[PROBLEM TO SOLVE]:
The data must be written out once more, precisely as given.
((
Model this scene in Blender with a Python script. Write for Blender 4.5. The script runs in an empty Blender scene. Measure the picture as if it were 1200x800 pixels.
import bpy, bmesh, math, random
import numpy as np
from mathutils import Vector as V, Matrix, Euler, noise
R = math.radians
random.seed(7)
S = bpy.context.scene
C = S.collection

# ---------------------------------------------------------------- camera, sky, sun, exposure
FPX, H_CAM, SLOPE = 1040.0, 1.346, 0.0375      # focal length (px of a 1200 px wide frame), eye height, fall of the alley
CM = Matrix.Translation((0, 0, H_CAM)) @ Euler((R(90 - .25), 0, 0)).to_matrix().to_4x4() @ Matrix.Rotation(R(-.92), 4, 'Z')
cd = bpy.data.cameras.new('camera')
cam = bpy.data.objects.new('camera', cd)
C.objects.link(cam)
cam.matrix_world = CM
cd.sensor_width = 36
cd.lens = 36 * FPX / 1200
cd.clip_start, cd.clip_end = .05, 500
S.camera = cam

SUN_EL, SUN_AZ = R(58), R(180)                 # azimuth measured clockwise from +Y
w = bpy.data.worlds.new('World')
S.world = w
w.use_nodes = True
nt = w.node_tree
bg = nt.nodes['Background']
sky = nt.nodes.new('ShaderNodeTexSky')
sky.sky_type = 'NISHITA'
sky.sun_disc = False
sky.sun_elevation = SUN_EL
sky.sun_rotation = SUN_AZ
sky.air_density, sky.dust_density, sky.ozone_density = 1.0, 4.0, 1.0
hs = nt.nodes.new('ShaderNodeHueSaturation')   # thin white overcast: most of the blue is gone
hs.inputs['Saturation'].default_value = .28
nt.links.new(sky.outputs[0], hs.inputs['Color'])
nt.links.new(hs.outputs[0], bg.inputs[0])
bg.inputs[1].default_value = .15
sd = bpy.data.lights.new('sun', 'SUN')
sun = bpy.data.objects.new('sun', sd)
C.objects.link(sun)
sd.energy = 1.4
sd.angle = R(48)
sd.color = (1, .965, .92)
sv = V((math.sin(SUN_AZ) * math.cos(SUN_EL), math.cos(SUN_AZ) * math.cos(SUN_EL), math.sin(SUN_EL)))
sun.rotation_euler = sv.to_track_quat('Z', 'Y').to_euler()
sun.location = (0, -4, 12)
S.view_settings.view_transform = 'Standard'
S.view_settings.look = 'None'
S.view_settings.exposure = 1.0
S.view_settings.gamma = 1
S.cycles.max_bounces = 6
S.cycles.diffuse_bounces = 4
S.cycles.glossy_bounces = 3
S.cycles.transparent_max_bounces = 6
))
[SOLUTION FOR THIS TASK]:
Model this scene in Blender with a Python script. Write for Blender 4.5. The script runs in an empty Blender scene. Measure the picture as if it were 1200x800 pixels.
import bpy, bmesh, math, random
import numpy as np
from mathutils import Vector as V, Matrix, Euler, noise
R = math.radians
random.seed(7)
S = bpy.context.scene
C = S.collection

# ---------------------------------------------------------------- camera, sky, sun, exposure
FPX, H_CAM, SLOPE = 1040.0, 1.346, 0.0375      # focal length (px of a 1200 px wide frame), eye height, fall of the alley
CM = Matrix.Translation((0, 0, H_CAM)) @ Euler((R(90 - .25), 0, 0)).to_matrix().to_4x4() @ Matrix.Rotation(R(-.92), 4, 'Z')
cd = bpy.data.cameras.new('camera')
cam = bpy.data.objects.new('camera', cd)
C.objects.link(cam)
cam.matrix_world = CM
cd.sensor_width = 36
cd.lens = 36 * FPX / 1200
cd.clip_start, cd.clip_end = .05, 500
S.camera = cam

SUN_EL, SUN_AZ = R(58), R(180)                 # azimuth measured clockwise from +Y
w = bpy.data.worlds.new('World')
S.world = w
w.use_nodes = True
nt = w.node_tree
bg = nt.nodes['Background']
sky = nt.nodes.new('ShaderNodeTexSky')
sky.sky_type = 'NISHITA'
sky.sun_disc = False
sky.sun_elevation = SUN_EL
sky.sun_rotation = SUN_AZ
sky.air_density, sky.dust_density, sky.ozone_density = 1.0, 4.0, 1.0
hs = nt.nodes.new('ShaderNodeHueSaturation')   # thin white overcast: most of the blue is gone
hs.inputs['Saturation'].default_value = .28
nt.links.new(sky.outputs[0], hs.inputs['Color'])
nt.links.new(hs.outputs[0], bg.inputs[0])
bg.inputs[1].default_value = .15
sd = bpy.data.lights.new('sun', 'SUN')
sun = bpy.data.objects.new('sun', sd)
C.objects.link(sun)
sd.energy = 1.4
sd.angle = R(48)
sd.color = (1, .965, .92)
sv = V((math.sin(SUN_AZ) * math.cos(SUN_EL), math.cos(SUN_AZ) * math.cos(SUN_EL), math.sin(SUN_EL)))
sun.rotation_euler = sv.to_track_quat('Z', 'Y').to_euler()
sun.location = (0, -4, 12)
S.view_settings.view_transform = 'Standard'
S.view_settings.look = 'None'
S.view_settings.exposure = 1.0
S.view_settings.gamma = 1
S.cycles.max_bounces = 6
S.cycles.diffuse_bounces = 4
S.cycles.glossy_bounces = 3
S.cycles.transparent_max_bounces = 6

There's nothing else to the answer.